● **Set task**
Your task is to copy the lines between the line containing "Model this scene" and the line containing "return m, nt, nt.nodes['Principled BSDF']", counting both of those lines, and to emit nothing more.

● **Extracted records**
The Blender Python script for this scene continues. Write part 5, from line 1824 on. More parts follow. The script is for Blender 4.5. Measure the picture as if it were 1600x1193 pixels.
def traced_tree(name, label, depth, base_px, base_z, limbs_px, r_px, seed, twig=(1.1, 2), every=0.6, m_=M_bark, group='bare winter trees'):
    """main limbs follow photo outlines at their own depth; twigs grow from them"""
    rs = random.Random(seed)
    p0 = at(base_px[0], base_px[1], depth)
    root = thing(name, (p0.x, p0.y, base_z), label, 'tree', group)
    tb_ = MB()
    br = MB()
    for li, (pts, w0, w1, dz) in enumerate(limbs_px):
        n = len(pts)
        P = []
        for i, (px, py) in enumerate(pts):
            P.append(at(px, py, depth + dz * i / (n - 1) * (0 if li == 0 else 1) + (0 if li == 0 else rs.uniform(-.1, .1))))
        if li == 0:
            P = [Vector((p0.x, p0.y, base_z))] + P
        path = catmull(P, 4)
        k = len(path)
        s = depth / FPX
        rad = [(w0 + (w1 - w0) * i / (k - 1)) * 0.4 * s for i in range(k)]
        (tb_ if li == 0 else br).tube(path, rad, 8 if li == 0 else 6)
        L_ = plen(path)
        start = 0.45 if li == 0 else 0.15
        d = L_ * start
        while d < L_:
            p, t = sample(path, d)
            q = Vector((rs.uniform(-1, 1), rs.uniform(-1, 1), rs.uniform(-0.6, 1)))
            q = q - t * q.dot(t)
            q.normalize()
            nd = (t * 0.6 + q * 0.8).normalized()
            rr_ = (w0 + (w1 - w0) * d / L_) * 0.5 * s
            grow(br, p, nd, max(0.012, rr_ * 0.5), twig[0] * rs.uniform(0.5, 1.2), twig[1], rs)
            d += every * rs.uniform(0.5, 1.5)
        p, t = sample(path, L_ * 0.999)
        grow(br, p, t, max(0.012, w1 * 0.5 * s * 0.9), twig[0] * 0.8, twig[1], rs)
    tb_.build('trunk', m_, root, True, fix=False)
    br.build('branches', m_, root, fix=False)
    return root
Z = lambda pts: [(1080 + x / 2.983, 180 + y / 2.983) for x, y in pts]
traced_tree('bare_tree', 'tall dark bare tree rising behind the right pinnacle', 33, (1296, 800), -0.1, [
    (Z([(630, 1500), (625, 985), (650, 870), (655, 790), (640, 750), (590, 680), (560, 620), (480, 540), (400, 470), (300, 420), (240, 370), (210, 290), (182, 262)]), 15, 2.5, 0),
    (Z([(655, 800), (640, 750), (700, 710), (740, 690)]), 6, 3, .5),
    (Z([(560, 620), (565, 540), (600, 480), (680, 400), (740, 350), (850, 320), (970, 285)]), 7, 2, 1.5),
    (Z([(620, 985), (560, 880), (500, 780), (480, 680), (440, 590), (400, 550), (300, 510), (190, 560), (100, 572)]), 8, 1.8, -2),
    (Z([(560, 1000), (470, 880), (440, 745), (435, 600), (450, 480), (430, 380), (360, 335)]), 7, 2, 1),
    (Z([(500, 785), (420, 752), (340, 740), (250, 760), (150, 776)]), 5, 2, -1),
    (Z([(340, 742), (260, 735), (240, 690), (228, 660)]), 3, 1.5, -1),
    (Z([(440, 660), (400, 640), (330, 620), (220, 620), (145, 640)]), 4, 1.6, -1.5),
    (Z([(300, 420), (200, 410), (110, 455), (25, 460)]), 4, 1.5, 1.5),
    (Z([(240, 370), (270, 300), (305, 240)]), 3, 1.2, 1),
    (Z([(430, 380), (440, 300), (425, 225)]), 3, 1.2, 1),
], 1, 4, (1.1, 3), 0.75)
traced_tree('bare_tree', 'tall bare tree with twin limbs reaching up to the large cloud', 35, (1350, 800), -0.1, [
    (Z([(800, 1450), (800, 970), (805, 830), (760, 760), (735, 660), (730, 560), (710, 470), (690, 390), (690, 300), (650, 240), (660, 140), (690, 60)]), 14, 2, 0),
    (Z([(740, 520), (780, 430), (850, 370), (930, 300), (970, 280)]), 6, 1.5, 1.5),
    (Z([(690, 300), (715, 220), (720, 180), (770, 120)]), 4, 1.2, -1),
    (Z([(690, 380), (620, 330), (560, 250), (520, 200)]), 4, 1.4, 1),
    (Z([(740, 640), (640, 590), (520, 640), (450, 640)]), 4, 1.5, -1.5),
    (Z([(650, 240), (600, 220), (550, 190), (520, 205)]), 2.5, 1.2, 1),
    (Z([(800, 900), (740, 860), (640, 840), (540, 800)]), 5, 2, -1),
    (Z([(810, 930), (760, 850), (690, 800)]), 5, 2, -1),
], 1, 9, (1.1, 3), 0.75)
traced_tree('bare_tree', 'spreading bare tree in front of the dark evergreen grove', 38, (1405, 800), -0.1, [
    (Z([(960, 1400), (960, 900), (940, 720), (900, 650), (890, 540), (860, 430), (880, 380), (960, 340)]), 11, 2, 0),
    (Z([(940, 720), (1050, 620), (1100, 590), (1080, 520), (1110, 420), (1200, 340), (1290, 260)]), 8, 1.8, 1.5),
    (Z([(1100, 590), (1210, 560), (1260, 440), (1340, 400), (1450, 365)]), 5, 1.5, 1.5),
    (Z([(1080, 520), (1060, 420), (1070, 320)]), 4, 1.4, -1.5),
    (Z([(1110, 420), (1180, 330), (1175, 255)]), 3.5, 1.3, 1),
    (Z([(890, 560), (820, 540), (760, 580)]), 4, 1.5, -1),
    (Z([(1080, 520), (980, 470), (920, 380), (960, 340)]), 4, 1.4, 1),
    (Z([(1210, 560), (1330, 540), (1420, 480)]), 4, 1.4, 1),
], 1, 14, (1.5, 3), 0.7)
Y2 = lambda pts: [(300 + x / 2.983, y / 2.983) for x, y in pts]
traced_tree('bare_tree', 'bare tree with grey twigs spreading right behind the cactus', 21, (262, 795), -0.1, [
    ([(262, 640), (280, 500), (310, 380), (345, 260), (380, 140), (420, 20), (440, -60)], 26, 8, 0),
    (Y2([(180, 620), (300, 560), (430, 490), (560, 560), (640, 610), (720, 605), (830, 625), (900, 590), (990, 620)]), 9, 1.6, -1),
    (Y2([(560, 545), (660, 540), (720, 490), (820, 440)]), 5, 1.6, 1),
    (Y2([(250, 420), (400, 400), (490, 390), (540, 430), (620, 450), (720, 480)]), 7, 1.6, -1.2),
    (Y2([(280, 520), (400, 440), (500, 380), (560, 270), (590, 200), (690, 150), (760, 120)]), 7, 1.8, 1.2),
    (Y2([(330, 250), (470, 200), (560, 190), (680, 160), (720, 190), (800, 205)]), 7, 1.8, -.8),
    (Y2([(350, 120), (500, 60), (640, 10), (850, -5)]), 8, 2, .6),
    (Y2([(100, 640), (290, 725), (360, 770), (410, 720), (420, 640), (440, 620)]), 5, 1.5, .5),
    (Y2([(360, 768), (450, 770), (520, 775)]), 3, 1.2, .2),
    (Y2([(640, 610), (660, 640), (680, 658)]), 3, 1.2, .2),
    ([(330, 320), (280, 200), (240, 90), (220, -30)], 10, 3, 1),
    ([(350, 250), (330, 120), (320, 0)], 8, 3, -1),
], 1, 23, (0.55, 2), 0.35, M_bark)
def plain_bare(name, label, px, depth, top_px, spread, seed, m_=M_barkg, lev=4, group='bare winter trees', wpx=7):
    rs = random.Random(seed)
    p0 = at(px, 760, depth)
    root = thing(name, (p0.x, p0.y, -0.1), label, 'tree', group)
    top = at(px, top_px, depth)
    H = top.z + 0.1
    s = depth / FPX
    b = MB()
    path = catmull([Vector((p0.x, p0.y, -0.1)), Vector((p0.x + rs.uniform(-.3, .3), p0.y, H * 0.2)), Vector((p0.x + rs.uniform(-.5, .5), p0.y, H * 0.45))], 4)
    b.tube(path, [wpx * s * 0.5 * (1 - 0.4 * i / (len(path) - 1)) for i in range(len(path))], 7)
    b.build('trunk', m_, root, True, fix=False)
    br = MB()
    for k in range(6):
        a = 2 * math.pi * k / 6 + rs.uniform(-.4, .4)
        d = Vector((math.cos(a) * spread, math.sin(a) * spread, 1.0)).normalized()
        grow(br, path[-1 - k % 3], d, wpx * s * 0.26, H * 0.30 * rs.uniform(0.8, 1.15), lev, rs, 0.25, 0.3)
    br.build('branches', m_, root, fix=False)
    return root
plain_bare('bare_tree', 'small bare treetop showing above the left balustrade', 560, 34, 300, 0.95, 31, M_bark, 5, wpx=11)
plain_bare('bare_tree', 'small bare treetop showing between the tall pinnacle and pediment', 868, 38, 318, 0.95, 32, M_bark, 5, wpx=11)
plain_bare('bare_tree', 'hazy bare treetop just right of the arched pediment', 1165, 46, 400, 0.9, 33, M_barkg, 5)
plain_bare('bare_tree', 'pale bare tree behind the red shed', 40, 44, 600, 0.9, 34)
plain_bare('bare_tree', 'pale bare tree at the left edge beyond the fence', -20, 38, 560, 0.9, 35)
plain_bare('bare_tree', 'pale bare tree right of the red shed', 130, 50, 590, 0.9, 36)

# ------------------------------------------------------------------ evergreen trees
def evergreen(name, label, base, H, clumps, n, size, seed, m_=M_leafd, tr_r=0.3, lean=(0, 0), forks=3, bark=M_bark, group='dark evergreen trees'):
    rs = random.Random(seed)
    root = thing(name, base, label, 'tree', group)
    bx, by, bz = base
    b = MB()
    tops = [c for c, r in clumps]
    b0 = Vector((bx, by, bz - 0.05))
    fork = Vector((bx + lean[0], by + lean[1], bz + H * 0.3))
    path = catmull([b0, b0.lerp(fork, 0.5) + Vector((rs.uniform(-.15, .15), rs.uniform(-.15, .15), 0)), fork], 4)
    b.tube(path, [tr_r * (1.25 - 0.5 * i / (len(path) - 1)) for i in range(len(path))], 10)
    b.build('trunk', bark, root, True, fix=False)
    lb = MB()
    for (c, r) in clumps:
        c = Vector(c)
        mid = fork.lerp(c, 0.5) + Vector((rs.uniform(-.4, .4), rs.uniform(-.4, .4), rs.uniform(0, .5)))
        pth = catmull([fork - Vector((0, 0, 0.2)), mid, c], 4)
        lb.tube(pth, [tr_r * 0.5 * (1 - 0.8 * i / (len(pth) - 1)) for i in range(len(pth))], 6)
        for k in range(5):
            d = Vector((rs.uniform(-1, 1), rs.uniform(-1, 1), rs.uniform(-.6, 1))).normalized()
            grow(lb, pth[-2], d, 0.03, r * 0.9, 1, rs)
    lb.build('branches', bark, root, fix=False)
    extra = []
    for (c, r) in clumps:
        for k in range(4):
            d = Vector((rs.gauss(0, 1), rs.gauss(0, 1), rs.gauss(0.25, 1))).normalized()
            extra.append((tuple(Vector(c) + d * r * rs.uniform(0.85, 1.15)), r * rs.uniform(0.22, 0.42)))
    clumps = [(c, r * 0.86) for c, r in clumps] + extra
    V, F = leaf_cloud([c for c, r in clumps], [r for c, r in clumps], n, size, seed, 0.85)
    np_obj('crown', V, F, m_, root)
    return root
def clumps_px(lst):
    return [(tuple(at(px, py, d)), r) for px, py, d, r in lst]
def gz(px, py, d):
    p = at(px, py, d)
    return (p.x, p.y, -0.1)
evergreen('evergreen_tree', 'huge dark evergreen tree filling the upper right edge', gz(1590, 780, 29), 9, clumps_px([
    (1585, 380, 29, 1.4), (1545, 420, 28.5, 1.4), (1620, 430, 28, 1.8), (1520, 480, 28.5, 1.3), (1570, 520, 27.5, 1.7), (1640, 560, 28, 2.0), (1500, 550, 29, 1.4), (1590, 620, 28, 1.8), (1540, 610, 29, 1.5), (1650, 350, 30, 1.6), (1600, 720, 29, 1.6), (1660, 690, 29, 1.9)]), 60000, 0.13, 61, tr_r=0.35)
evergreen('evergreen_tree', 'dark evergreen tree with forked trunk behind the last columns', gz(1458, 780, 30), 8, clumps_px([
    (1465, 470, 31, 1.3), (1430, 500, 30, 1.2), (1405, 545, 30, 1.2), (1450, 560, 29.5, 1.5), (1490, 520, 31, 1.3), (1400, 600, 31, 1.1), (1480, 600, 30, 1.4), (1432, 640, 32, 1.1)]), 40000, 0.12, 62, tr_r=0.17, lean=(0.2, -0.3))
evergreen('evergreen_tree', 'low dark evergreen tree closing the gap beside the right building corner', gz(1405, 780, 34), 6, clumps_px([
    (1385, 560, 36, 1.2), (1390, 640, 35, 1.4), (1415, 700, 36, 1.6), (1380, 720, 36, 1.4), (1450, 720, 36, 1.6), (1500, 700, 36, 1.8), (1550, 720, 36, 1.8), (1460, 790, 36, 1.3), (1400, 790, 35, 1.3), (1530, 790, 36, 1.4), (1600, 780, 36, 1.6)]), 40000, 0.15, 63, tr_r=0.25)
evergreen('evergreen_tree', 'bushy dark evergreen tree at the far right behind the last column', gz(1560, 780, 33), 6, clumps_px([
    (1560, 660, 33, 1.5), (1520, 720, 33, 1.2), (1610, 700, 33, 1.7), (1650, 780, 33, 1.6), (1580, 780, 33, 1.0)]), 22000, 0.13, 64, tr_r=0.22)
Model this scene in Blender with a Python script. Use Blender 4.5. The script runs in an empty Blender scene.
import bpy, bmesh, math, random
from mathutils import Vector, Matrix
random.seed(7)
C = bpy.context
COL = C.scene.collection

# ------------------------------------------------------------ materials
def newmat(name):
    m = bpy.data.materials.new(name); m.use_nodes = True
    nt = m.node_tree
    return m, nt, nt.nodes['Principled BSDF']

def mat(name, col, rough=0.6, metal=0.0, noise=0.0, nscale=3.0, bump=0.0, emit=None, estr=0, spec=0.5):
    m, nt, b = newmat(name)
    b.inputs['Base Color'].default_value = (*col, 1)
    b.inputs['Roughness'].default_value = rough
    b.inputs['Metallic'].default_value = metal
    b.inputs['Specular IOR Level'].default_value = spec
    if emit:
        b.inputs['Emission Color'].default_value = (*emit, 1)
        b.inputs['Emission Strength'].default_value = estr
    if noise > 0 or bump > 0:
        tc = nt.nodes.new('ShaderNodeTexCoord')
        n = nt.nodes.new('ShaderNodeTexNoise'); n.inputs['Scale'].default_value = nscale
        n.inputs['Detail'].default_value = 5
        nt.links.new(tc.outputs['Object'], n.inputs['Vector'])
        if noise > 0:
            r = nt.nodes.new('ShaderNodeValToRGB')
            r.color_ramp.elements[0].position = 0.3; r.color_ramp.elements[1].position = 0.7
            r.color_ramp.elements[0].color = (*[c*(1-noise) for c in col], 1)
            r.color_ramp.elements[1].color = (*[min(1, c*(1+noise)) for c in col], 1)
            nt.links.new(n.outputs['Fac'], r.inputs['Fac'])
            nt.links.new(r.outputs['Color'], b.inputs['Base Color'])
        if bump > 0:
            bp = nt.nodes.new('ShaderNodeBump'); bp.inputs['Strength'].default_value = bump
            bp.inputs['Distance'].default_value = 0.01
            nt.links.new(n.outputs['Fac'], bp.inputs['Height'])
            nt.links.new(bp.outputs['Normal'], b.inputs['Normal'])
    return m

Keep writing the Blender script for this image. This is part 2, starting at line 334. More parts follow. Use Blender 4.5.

● **Solution to this problem**
Model this scene in Blender with a Python script. Use Blender 4.5. The script runs in an empty Blender scene.
import bpy, bmesh, math, random
from mathutils import Vector, Matrix
random.seed(7)
C = bpy.context
COL = C.scene.collection

# ------------------------------------------------------------ materials
def newmat(name):
    m = bpy.data.materials.new(name); m.use_nodes = True
    nt = m.node_tree
    return m, nt, nt.nodes['Principled BSDF']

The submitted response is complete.